We started a simple tactic: asking wholesale clients and glamping business owners to send us setup photos with a brief story about their biggest challenge before opening. We share these as carousel posts with the “before” struggle in slide 1, their actual setup in slides 2-3, and real numbers (occupancy rates, ROI timeline) in the last slide. One post about a couple in Colorado who quit their corporate jobs and hit 85% occupancy in their first season drove 47 qualified wholesale inquiries in two weeks—our previous best was maybe 12.
The trick is we’re not selling tents in these posts. We’re selling the dream and proving it’s achievable with actual data from real people. Comments are flooded with questions about *how* they did it, not what tent they bought. That’s when we drop a subtle mention of our Glamping Business Blueprint course in the replies.
This works because people share aspirational content that feels attainable. A slick product photo gets scrolled past. A real person’s financial breakdown of their glamping site going from idea to profit in 18 months? That gets saved, shared, and sends qualified buyers to our site who already believe in what we do.
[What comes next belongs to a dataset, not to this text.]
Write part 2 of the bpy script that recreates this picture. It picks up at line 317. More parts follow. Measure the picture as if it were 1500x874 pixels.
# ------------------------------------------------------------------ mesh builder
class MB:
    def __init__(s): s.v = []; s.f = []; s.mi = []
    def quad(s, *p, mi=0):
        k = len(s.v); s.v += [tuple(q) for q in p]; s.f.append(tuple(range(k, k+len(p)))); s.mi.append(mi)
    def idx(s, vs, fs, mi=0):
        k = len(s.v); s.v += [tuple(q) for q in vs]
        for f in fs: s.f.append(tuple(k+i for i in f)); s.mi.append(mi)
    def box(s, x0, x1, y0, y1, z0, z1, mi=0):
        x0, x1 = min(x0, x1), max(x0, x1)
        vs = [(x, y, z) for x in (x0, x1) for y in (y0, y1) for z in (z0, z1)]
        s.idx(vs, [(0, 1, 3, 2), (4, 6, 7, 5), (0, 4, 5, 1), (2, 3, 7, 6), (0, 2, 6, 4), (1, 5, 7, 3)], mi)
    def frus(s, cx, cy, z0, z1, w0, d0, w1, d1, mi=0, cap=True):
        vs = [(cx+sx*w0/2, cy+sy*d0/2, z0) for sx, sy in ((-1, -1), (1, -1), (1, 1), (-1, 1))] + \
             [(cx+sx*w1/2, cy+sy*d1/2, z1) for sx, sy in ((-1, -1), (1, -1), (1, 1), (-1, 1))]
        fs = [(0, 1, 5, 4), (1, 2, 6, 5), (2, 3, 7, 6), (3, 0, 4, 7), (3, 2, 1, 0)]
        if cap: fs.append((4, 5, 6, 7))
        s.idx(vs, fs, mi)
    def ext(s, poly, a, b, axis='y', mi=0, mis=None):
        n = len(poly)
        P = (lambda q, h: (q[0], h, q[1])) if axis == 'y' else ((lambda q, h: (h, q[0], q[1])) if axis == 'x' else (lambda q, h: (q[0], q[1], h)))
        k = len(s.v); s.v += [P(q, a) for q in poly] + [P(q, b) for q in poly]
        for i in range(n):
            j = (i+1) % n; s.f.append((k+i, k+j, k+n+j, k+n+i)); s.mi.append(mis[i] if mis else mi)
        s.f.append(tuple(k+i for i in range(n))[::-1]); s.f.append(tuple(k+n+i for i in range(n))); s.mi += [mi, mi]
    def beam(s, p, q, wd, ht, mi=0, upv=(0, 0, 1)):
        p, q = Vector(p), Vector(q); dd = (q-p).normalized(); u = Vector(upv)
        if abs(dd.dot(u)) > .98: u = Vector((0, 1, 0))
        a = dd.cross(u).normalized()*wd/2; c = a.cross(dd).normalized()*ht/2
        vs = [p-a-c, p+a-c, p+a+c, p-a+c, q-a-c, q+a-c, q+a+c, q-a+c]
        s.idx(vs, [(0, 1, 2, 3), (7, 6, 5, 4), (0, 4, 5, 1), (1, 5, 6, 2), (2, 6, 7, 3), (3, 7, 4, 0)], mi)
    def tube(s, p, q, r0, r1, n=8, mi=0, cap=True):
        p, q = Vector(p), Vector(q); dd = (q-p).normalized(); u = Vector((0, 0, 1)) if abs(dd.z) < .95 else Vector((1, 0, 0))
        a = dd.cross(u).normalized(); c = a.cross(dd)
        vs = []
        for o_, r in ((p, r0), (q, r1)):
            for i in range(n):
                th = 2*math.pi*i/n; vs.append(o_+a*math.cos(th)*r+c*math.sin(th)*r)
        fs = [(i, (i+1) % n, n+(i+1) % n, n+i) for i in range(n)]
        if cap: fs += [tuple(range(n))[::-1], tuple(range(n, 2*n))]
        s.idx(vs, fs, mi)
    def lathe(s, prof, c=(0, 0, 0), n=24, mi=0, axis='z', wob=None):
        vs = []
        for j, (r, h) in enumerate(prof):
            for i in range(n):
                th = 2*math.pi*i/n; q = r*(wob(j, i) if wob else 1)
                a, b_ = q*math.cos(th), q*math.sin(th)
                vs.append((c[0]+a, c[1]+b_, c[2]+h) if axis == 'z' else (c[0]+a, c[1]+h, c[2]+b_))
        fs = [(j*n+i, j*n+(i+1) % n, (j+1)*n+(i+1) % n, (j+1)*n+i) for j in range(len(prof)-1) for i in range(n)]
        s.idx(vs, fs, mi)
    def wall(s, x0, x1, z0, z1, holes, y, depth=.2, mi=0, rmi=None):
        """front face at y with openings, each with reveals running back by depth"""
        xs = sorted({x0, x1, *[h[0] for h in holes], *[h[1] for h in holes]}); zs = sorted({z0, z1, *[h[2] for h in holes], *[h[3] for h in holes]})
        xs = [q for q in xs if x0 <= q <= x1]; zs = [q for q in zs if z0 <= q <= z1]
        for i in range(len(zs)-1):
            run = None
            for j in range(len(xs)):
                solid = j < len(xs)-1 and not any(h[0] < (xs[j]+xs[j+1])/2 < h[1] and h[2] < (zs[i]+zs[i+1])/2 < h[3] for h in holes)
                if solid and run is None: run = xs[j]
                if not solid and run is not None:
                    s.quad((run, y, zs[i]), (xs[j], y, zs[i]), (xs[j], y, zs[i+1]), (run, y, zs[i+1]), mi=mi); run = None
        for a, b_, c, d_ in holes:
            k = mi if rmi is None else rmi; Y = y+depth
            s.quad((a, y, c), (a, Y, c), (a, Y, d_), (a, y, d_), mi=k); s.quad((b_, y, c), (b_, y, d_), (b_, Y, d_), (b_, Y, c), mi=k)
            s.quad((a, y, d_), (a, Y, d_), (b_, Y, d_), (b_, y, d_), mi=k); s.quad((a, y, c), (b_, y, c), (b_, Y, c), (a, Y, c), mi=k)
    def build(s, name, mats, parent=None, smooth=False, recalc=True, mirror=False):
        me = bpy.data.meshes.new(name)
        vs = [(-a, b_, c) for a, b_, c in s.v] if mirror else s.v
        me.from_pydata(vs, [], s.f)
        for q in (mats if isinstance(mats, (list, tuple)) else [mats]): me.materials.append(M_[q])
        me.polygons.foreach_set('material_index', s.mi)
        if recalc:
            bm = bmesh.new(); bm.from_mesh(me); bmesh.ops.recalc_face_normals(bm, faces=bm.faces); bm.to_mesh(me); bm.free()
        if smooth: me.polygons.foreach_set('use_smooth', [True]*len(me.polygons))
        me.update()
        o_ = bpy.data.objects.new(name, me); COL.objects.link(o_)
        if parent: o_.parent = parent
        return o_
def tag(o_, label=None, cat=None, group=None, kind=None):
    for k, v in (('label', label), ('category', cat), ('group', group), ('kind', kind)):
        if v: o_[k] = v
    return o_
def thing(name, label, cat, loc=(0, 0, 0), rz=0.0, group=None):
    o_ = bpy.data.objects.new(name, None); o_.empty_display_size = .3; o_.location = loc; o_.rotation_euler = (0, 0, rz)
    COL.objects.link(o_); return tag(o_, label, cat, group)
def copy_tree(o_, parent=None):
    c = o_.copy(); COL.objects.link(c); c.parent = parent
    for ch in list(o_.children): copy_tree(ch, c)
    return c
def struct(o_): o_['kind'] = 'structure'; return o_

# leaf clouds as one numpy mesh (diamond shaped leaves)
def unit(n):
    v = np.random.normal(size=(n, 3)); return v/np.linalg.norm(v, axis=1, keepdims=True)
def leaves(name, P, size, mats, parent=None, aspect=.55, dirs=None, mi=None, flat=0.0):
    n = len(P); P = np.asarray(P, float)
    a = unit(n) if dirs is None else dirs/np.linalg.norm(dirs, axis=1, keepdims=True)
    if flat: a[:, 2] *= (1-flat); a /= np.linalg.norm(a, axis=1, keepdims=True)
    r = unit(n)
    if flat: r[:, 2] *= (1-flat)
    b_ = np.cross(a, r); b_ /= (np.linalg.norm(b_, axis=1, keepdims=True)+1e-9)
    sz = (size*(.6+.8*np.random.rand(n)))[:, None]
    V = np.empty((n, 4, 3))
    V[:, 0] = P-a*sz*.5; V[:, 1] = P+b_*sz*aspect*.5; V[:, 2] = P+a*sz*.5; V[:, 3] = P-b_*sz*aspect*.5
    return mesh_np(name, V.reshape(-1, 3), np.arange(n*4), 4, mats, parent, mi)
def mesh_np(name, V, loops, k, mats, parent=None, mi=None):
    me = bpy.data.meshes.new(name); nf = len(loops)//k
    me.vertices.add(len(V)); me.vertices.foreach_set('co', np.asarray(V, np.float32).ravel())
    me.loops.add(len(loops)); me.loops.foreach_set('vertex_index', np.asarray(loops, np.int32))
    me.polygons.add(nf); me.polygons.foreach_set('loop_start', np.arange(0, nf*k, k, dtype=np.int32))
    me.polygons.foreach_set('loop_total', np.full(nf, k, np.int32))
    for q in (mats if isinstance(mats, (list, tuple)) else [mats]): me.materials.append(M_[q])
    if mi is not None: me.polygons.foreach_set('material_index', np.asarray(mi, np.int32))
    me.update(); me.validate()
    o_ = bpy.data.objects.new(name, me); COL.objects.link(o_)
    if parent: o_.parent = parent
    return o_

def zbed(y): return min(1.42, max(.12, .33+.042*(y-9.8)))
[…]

Teach First to Earn Confident Purchases
I lean heavily into education over promotion. Explaining how mobile storage works in practical, everyday language drives more enquiries than sales messaging. I have learned that understanding builds confidence, and confidence drives action.

Create Honest Urgency around Availability
We use social to create urgency without discounting the product. Countdown posts tied to weather shifts and delivery cutoffs perform best. Each post links to a BigCommerce page with clear availability messaging. That alignment converts attention into action.
During a heat wave campaign, we posted hourly updates on remaining delivery slots. The transparency built credibility and urgency together. Same-day sales rose as shoppers trusted the timing promise. Staffing chat alongside social kept momentum strong.

Partner with Trusted Influencers for Checkouts
Leveraging social media for sales on a BigCommerce store can be effectively achieved through influencer partnerships and shoppable content. Collaborating with influencers who resonate with your brand enhances visibility and capitalizes on their established trust with audiences. By creating authentic, relatable content that includes shoppable posts, users can easily click to purchase items directly from your store, aligning perfectly with affiliate marketing strategies.